At the Harrisburg hearing, the PGCB also announced that five truck stops in the state will begin VGT gambling in September – this comes just a week after the gambling regulator launched a self-exclusion program for the video gaming terminal (VGT) truck stop establishments. In addition to that, Evolution New Jersey, a renowned live dealer online games provider was approved for a conditional interactive gaming manufacturer license. The company will now be able to tap into the Keystone State’s nascent but rapidly growing online gambling market.

The aforementioned issues were not the only ones discussed during the hearing which went on for over two hours. A significant portion of the hearing’s run was spent discussing three petitions filed by Presque Isle Downs Casino, The Meadows Casino, and Rivers Casino. These three gambling operations were seeking permission to reduce the number of slot machines in their establishments. According to their representatives, the move is meant to facilitate the enhancements that they are working on for the gambling venues.

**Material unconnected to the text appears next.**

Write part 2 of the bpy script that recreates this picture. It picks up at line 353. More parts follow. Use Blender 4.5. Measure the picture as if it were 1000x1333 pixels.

Presque Isle Downs Casino wants to remove 41 slot machines and remain with 1,525. Initially, the casino operator planned to remove over 66 slot machines but this was not approved by the PGCB because it went against Pennsylvania gambling law that requires casinos with slot machine licenses to have at least 1,500 machines.  The Meadows Casino and Rivers Casinos proposed the removal of the 485 and 158 slot machines respectively but each of them will still have over 2,500 slot machines at their gambling establishments.

The PGCB’s Concerns

Even though the gaming control board eventually ended up approving the proposals by the three casino operators, some members of the board did not shy away from expressing some of their concerns especially with regards to revenue from the sector. Pennsylvania receives at least 50 percent of slot machine revenue in the form of taxes and therefore a reduction in the number of slot machine implied that there may be a reduction in the slot machine revenue. The revenue is very important to the state since it is channeled towards property tax relief.

Representatives from the three casinos however assured the partiers who attended that having fewer slot machines will not necessarily translate to lower revenue figures. For instance, a Rivers Casino representative pointed out that some slots are not only under-played but are also very old.